Kurt Lewin and the Origins of OD - Prof Bernard Burnes, University of Stirling

Event Date: 1 March 2023

Speaker: Professor Bernard Burnes, University of Stirling

Time: 2.30-3.30pm

Location: Stenhouse Wing, SW1.06 or Zoom (email weo-pgr@strath.ac.uk for details)

“The recognition of the huge power of situation, context, priming, and construal is common ground. We are all Lewinians now, and in the context of policy behavioural economists are Lewinian as well.”  (Kahneman, 2013)

The above quote from the Nobel Prize-winning Economist Daniel Kahneman shows the enduring and widespread influence of Kurt Lewin.

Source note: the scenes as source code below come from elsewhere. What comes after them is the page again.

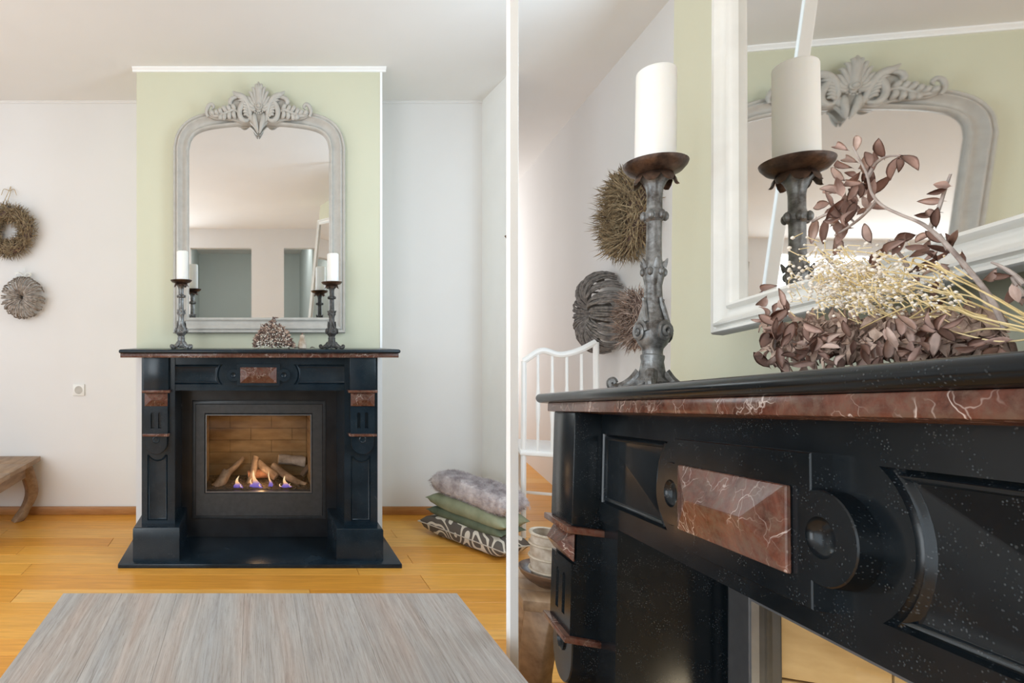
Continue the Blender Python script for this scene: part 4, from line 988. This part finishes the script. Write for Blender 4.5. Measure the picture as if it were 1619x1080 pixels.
# mirror above it: ivory frame
WM = .42 * K
ia, iz = RP(1166, 480, WM), RP(1166, 480, WM).z
z_in = iz; x_in = ia.x
f2 = [(d * .60, q * .72) for d, q in FPROF]
LEAN = 0.0
lean = Matrix.Translation((0, WM, z_in)) @ Matrix.Rotation(R(LEAN), 4, 'X') @ Matrix.Translation((0, -WM, -z_in))
outl = [(x_in, z_in), (x_in + .86, z_in), (x_in + .86, z_in + 1.0), (x_in, z_in + 1.0)]
FRM = FR @ lean
T = Thing('wall_mirror', 'large mirror in pale ivory frame, cut off by the top right edge', 'mirror', (x_in + .43, WM, z_in - .06), FRM)
bm = mirror_frame(outl, f2, WM); T.part('frame', bm, M['frame_w'], ang=50)
bm = nb(); prism(bm, inset(outl, -.006), WM + .001, WM + .006); T.part('mirror_pane', bm, M['mirror_d'], smooth=False)

# candlestick and candle
wc = .34 * K; zsl = DR['slab'][4]
pc = RP(1031, 600, wc); ppan = RP(1037, 258, wc)
Hh = ppan.z - zsl
candlestick('candlestick', 'large weathered iron candlestick seen close up at the mantel end', None, (pc.x, wc, zsl), Hh, FR, (M['iron'], M['iron_b']), .35, 28, .76)
ctop = RP(1037, 112, wc).z
candle('large white pillar candle on the close-up candlestick', (pc.x, wc, zsl + Hh * .974),   .0305, ctop - (zsl + Hh * .974), FR, None)

# dried bouquet, close up: every leaf an object
rr = random.Random(21)
wb0 = .325 * K
def Q(px, py, dw=0.0): return RP(px, py, wb0 + dw)
cb = Q(1430, 560); cb.z = zsl
T = Thing('dried_bouquet', 'large dried leaf and straw flower bunch lying on the close-up mantel', 'bouquet', (cb.x, wb0, zsl), FR)
br = [(1590, 520), (1565, 470), (1530, 425), (1495, 385), (1460, 355), (1425, 340), (1395, 325), (1378, 305), (1370, 275), (1355, 245), (1348, 232)]
bm = nb(); Pb = bez([Q(*p, dw=-.022) for p in br], 4); tube(bm, Pb, [.0018 - .0012 * i / (len(Pb) - 1) for i in range(len(Pb))], 8); T.part('branch', bm, M['bark'], label='grey-brown woody branch')
tw = [[(1385, 318), (1375, 330), (1360, 345), (1340, 360), (1320, 372)], [(1372, 280), (1385, 258), (1402, 248), (1424, 246)], [(1470, 362), (1484, 330), (1494, 300), (1503, 275)], [(1620, 450), (1600, 432), (1580, 420), (1568, 415)], [(1620, 470), (1608, 452), (1598, 436)],
      [(1500, 395), (1492, 382), (1486, 370)], [(1550, 450), (1560, 485), (1570, 505)], [(1285, 350), (1310, 338), (1335, 340), (1352, 352)], [(1235, 500), (1228, 530), (1222, 560)], [(1300, 400), (1318, 420), (1345, 450)], [(1440, 430), (1425, 405), (1405, 380)]]
for t in tw:
    bm = nb(); P = bez([Q(*p, dw=-.004) for p in t], 5); tube(bm, P, [.0017 - .0009 * i / (len(P) - 1) for i in range(len(P))], 6); T.part('twig', bm, M['bark'])
# leaf meshes
def leaf_mesh(ln, w, curl, fold, seed):
    rg = random.Random(seed); bm = nb(); rows = []; n = 6
    for i in range(n + 1):
        t = i / n; ww = w * (math.sin(PI * min(1, t * 1.02)) ** .75) * (1 - .25 * t) + .0003; b = curl * math.sin(t * PI * .9) * ln; c = Vector((ln * t, 0, b))
        j = rg.uniform(-.12, .12) * w
        rows.append([bm.verts.new(c + Vector((0, -ww, fold * ww + j))), bm.verts.new(c + Vector((0, -ww * .5, fold * ww * .35))), bm.verts.new(c), bm.verts.new(c + Vector((0, ww * .5, fold * ww * .35))), bm.verts.new(c + Vector((0, ww, fold * ww - j)))])
    for a, c in zip(rows, rows[1:]):
        for k in range(4): bm.faces.new((a[k], a[k + 1], c[k + 1], c[k]))
    r0 = bm.verts.new((-ln * .12, 0, -.0005)); bm.faces.new((r0, rows[0][4], rows[0][2])); bm.faces.new((r0, rows[0][2], rows[0][0]))
    bmesh.ops.solidify(bm, geom=list(bm.faces), thickness=.0004)
    me = bpy.data.meshes.new('leaf'); bmesh.ops.recalc_face_normals(bm, faces=bm.faces); bm.to_mesh(me); bm.free(); me.shade_smooth(); me.materials.append(M['leaf']); return me
LM = [leaf_mesh(.0225, .0043, .16, .35, 1), leaf_mesh(.0205, .0038, -.14, .6, 2), leaf_mesh(.0245, .0046, .05, .2, 3), leaf_mesh(.019, .0038, .3, .8, 4), leaf_mesh(.0215, .0034, -.25, 1.0, 5)]
FRi = FR.inverted()
view_dir = Vector((0, 0, 0))
def add_leaf(p, d, roll, s=1.0, k=None):
    o = bpy.data.objects.new('leaf', LM[rr.randrange(5) if k is None else k]); COL.objects.link(o); o.parent = T.root
    s *= max(.45, min(1.15, (FR @ p).y / .60))
    d = Vector(d).normalized(); toward = -(p).normalized()              # roughly face the open side of the mantel
    yv = toward.cross(d)
    if yv.length < .05: yv = d.orthogonal()
    yv.normalize(); zv = d.cross(yv); m = Matrix((d, yv, zv)).transposed().to_4x4() @ Matrix.Rotation(roll, 4, 'X')
    o.matrix_local = Matrix.Translation(p - T.off) @ m @ Matrix.Diagonal((s, s, s, 1)); return o
def dir_px(p, ang): # direction in the picture plane of the mantel: x right, z up
    return Vector((math.cos(R(ang)), rr.uniform(-.25, .25), math.sin(R(ang))))
hand = [(1352, 240, 95, .9), (1372, 262, 165, 1.15), (1376, 265, 110, .9), (1382, 268, 95, 1.0), (1360, 272, 200, 1.0), (1398, 250, 85, 1.1), (1424, 246, 235, 1.1), (1424, 246, 300, 1.15), (1420, 250, 265, .8), (1503, 294, 155, 1.2), (1496, 300, 172, .9), (1492, 318, 160, 1.2), (1487, 336, 165, 1.25), (1484, 350, 120, .9), (1480, 360, 80, .9), (1476, 368, 190, 1.0),
        (1498, 392, 55, .9), (1500, 396, 95, .8), (1492, 384, 130, .9), (1600, 436, 165, 1.0), (1575, 424, 200, 1.0), (1608, 452, 230, 1.1), (1604, 448, 265, 1.1), (1600, 450, 290, 1.0), (1370, 300, 60, 1.1), (1375, 308, 30, 1.0), (1366, 290, 150, 1.0),
        (1462, 392, 160, 1.1), (1448, 372, 170, 1.2), (1435, 378, 200, 1.3), (1430, 372, 240, 1.1), (1290, 345, 250, 1.2), (1306, 345, 265, 1.2), (1320, 345, 280, 1.1), (1338, 348, 260, 1.2), (1322, 372, 250, 1.1), (1395, 392, 210, 1.2), (1382, 402, 240, 1.2)]
for px, py, a, s in hand: add_leaf(Q(px, py, rr.uniform(-.012, .006)), dir_px(0, a), rr.uniform(-.7, .7), s * 1.05)
nl = len(hand)
def scatter(n, poly_fn, amean, asp, smin, smax, dw):
    for i in range(n):
        px, py = poly_fn(); add_leaf(Q(px, py, rr.uniform(*dw)), dir_px(0, rr.gauss(amean, asp)), rr.uniform(-1.1, 1.1), rr.uniform(smin, smax))
scatter(44, lambda: (rr.gauss(1350, 24), rr.gauss(320, 26)), 150, 70, .8, 1.25, (-.02, .02))        # clump at the bend of the branch
scatter(12, lambda: (rr.gauss(1480, 22), rr.gauss(430, 24)), 200, 70, .9, 1.3, (-.01, .03))
def low():
    px = rr.uniform(1205, 1500); top = 500 if px < 1260 else 520
    bot = 585 - (px - 1200) * .062
    return px, rr.uniform(top, bot)
scatter(135, low, 190, 85, .8, 1.25, (-.040, .03))
scatter(14, lambda: (rr.uniform(1205, 1250), rr.uniform(440, 530)), 200, 60, .9, 1.2, (-.03, .01))
scatter(16, lambda: (rr.uniform(1400, 1610), rr.uniform(525, 550)), 180, 40, .9, 1.3, (-.03, .01))
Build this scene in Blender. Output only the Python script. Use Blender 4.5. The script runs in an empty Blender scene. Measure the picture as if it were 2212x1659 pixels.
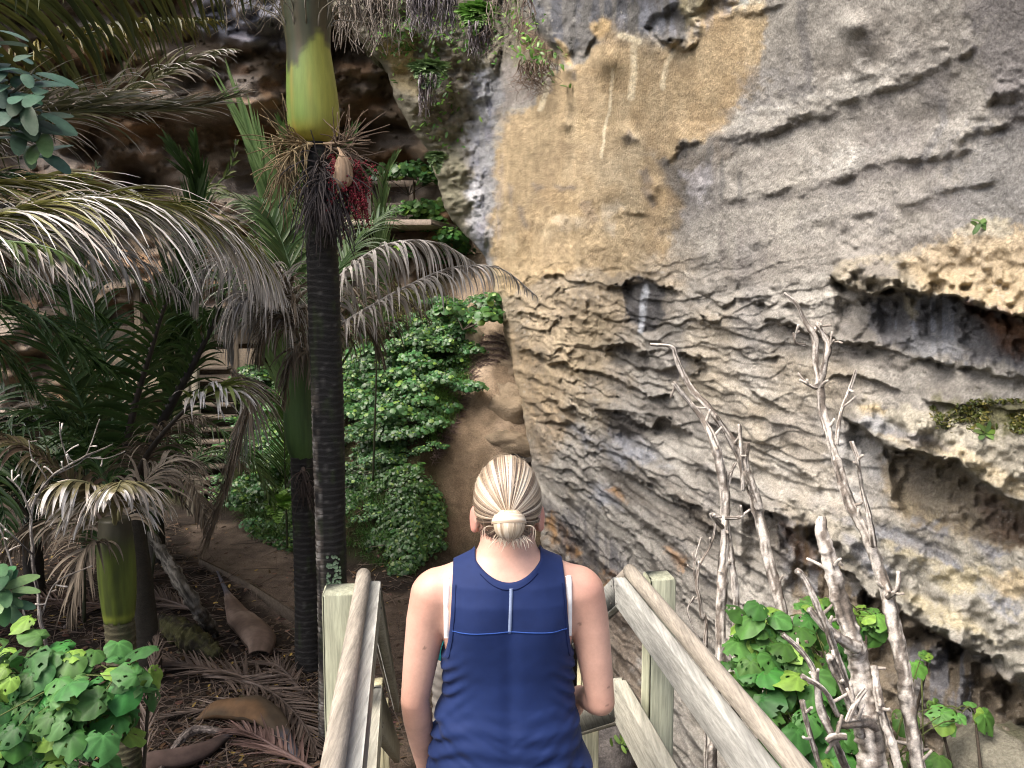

It is generally agreed that Lewin’s planned approach to change, usually referred to as his 3-Step Model of Change, formed the platform on which OD was built, and that it still lies at the centre of OD practice. However, there are those who argue that at the time of his death in 1947, planned change was a tentative suggestion rather than a tried and tested change methodology. Others maintain that 1946 and the New Britain Workshops are where planned change came of age. Some, though, support 1939 as the key year for planned change; this was when Lewin moved his work from the laboratory to the real world – from studying change to bringing it about.  

In this presentation, it will be argued that field theory, which is at the core of planned change, originated in the period 1910 to 1914 when Lewin undertook his doctoral studies. By examining Lewin’s background and education, it will be shown that by 1914 Lewin was already drawing on field theory in physics, the holistic approach of Gestalt psychology and Cassirer’s philosophy of science to offer his own field theory-based approach to understanding and changing human behaviour. It was an approach that broke with the established associationist theories and the emerging behaviourist ones.  It was also an approach that lies at the core of his planned approach to change.

Therefore, rather than seeing planned change as something that emerged at the end of Lewin’s life, we can see that it was developed over more than 30 years, and at the time of his death, it was fully formed.